As provas e testemunhas foram suficientes para convencer os jurados a condenar Alexandre por homicídio duplamente qualificado em feminicídio através de emboscada sem chance de defesa da vítima, com o agravante de descumprimento de medida protetiva e também por porte ilegal de arma de fogo. Ainda assim, o ajustamento da sentença feita pelo juiz, decretou a pena mínima para cada um dos crimes cometidos, resultando em 18 anos de prisão, dos quais serão descontados os cinco já cumpridos desde 2019.

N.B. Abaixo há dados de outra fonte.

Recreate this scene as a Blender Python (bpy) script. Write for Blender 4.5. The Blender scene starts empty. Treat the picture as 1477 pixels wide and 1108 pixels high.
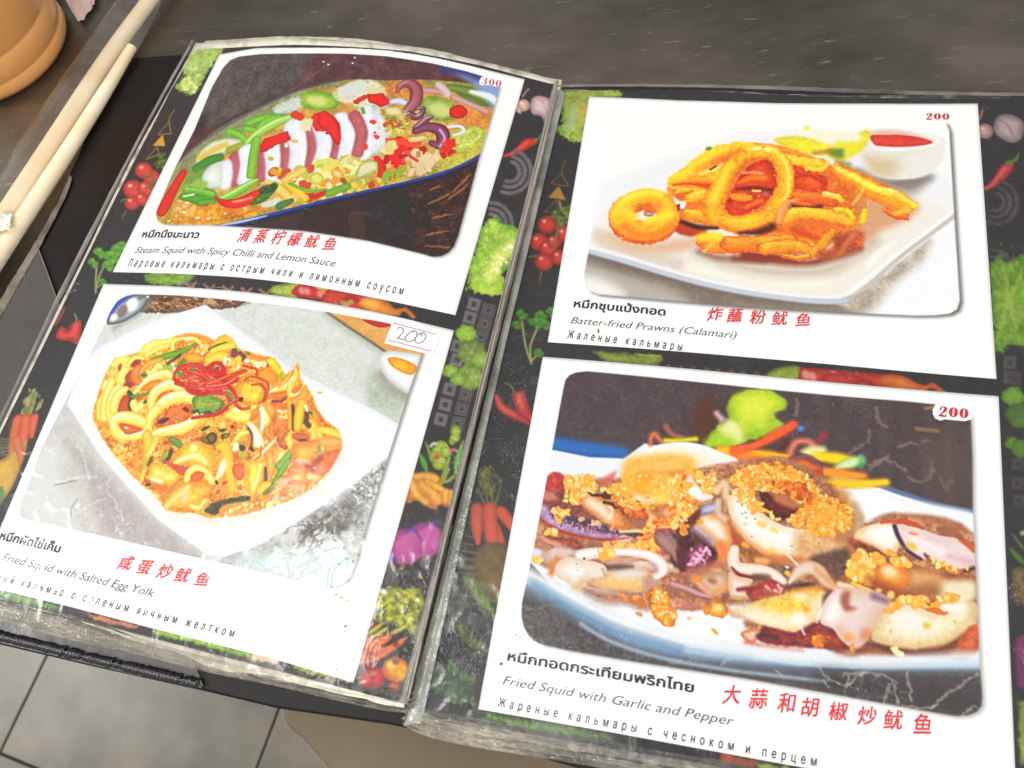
import bpy, bmesh, math, random
import numpy as np
from mathutils import Matrix, Vector

SC = bpy.context.scene
COL = SC.collection

# ------------------------------------------------------------------ camera
F_PX, W_PX, H_PX = 1150.0, 1477.0, 1108.0
CAM_H = 0.322                                   # metres above the table top
n_ = np.array([.15, .39, .905]); n_ /= np.linalg.norm(n_)
ex_ = np.array([1, 0, 0]) - n_ * n_[0]; ex_ /= np.linalg.norm(ex_)
ey_ = np.cross(n_, ex_)
cam = bpy.data.cameras.new("camera")
cam.sensor_width = 36; cam.lens = F_PX / W_PX * 36
cam.clip_start = .01; cam.clip_end = 50
cam.dof.use_dof = True; cam.dof.focus_distance = .37; cam.dof.aperture_fstop = 16
camo = bpy.data.objects.new("camera", cam); COL.objects.link(camo)
R3 = np.array([ex_, -ey_, -n_])                 # camera axes (x right, y down, z forward) to world
Rb = R3 @ np.diag([1, -1, -1])
camo.matrix_world = Matrix.Translation((0, 0, CAM_H)) @ Matrix(Rb.tolist()).to_4x4()
SC.camera = camo

def ray(p):
    return R3 @ np.array([(p[0] - W_PX / 2) / F_PX, (p[1] - H_PX / 2) / F_PX, 1.0])
def at(px, py, z=0.0):
    """the point of height z on which a feature of the place was surveyed"""
    w = ray((px, py)); t = (z - CAM_H) / w[2]
    return np.array([w[0] * t, w[1] * t, z])

# ------------------------------------------------------------------ light
SC.view_settings.view_transform = 'Standard'; SC.view_settings.look = 'None'
SC.view_settings.exposure = EXPO = 0.14; SC.view_settings.gamma = 1
wd = bpy.data.worlds.new("World"); SC.world = wd; wd.use_nodes = True
wd.node_tree.nodes['Background'].inputs[0].default_value = (.93, .96, 1, 1)
wd.node_tree.nodes['Background'].inputs[1].default_value = .39
def area(name, loc, tgt, sx, sy, power, col):
    l = bpy.data.lights.new(name, 'AREA'); l.shape = 'RECTANGLE'; l.size = sx; l.size_y = sy
    l.energy = power; l.color = col
    o = bpy.data.objects.new(name, l); COL.objects.link(o); o.location = loc
    o.rotation_euler = (Vector(tgt) - Vector(loc)).to_track_quat('-Z', 'Y').to_euler()
    return o
# ceiling lamps over the table
area('ceiling_lamp', (-.76, .27, 1.72), (-.1, .1, 0), .34, .12, 5.6, (1, .99, .96))
area('ceiling_lamp', (-.24, -.05, 1.72), (-.05, 0, 0), .26, .08, 1.3, (1, .99, .96))  # added overhead to make the creased lower hems sparkle
area('ceiling_lamp', (.3, -1.9, 1.9), (-.05, .2, 0), 1.2, .3, 34, (1, .98, .94))
area('ceiling_lamp', (-2.7, .3, 1.9), (-.1, .2, 0), .3, 1.0, 38, (1, .985, .96))
area('ceiling_lamp', (2.2, -.3, 1.9), (0, .1, 0), .3, .9, 20, (1, .97, .92))

# ------------------------------------------------------------------ helpers
def lin(h, g=1.0):
    if isinstance(h, str):
        h = h.lstrip('#'); c = np.array([int(h[i:i + 2], 16) for i in (0, 2, 4)]) / 255.0
    else: c = np.asarray(h, float)
    return np.where(c <= .04045, c / 12.92, ((c + .055) / 1.055) ** 2.4) * g
def srgb(h):
    h = h.lstrip('#'); return np.array([int(h[i:i + 2], 16) for i in (0, 2, 4)]) / 255.0

def tag(o, label=None, cat=None, group=None, kind=None):
    if label: o['label'] = label
    if cat: o['category'] = cat
    if group: o['group'] = group
    if kind: o['kind'] = kind
    return o
def empty(name, loc=(0, 0, 0)):
    o = bpy.data.objects.new(name, None); COL.objects.link(o); o.location = loc
    o.empty_display_size = .02
    return o
def mesh(name, verts, faces, mat=None, parent=None, smooth=False):
    m = bpy.data.meshes.new(name); m.from_pydata([tuple(map(float, v)) for v in verts], [], [tuple(f) for f in faces])
    if smooth: m.polygons.foreach_set('use_smooth', [True] * len(m.polygons))
    m.update(); o = bpy.data.objects.new(name, m); COL.objects.link(o)
    if mat: m.materials.append(mat)
    if parent: o.parent = parent; o.matrix_parent_inverse = Matrix.Translation(-parent.location)
    return o
def grid_mesh(name, P, mat=None, parent=None, cols=None, keep=None, smooth=True, thick=0):
    """P: (nv, nu, 3) array of positions"""
    nv, nu = P.shape[:2]
    idx = np.arange(nv * nu).reshape(nv, nu)
    q = np.stack([idx[:-1, :-1], idx[1:, :-1], idx[1:, 1:], idx[:-1, 1:]], -1).reshape(-1, 4)
    V = P.reshape(-1, 3)
    if keep is not None:
        k = keep.reshape(-1)
        q = q[k[q].any(1)]
        used = np.zeros(len(V), bool); used[q.reshape(-1)] = True
        re = np.cumsum(used) - 1; q = re[q]; V = V[used]
        if cols is not None: cols = cols.reshape(-1, 3)[used]
    if thick:
        n0 = len(V); B = V.copy(); B[:, 2] -= thick
        ring = list(idx[0, :]) + list(idx[1:, -1]) + list(idx[-1, -2::-1]) + list(idx[-2:0:-1, 0])
        ring = np.array(ring); r2 = np.roll(ring, -1)
        side = np.stack([ring, r2, r2 + n0, ring + n0], -1)
        q = np.concatenate([q, q[:, ::-1] + n0, side]); V = np.concatenate([V, B])
        if cols is not None: cols = np.concatenate([cols.reshape(-1, 3)] * 2)
    m = bpy.data.meshes.new(name)
    m.vertices.add(len(V)); m.vertices.foreach_set('co', V.astype(np.float32).ravel())
    m.loops.add(q.size); m.loops.foreach_set('vertex_index', q.astype(np.int32).ravel())
    m.polygons.add(len(q)); m.polygons.foreach_set('loop_start', np.arange(0, q.size, 4, dtype=np.int32))
    m.update(calc_edges=True)
    if smooth: m.polygons.foreach_set('use_smooth', np.ones(len(q), bool))
    if cols is not None:
        a = m.color_attributes.new('ink', 'FLOAT_COLOR', 'POINT')
        c = np.ones((len(V), 4), np.float32); c[:, :3] = cols.reshape(-1, 3)
        a.data.foreach_set('color', c.ravel())
    m.validate()
    o = bpy.data.objects.new(name, m); COL.objects.link(o)
    if mat: m.materials.append(mat)
    if parent: o.parent = parent; o.matrix_parent_inverse = Matrix.Translation(-parent.location)
    return o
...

A condenação de Alexandre, sem dúvidas, foi uma importante vitória, já que muitos casos de feminicídio sequer chegam à fase de julgamento. No entanto, é necessário chamar a atenção para o fato de que 67,4% das mulheres vítimas de feminicídio no Brasil são negras. A responsabilização de Alexandre, enquanto autor do crime, é fundamental e importante para trazer algum alento à família e desencorajar outros homens que pensam em cometer crimes contra as mulheres, mas se faz urgente tensionar as instituições do Estado em relação à proteção e preservação das vidas das mulheres negras.
No fim, não é só Alexandre que precisa ser responsabilizado, o Estado também precisa responder pela vida de Elitânia e de tantas outras. As vidas das mulheres negras não são descartáveis!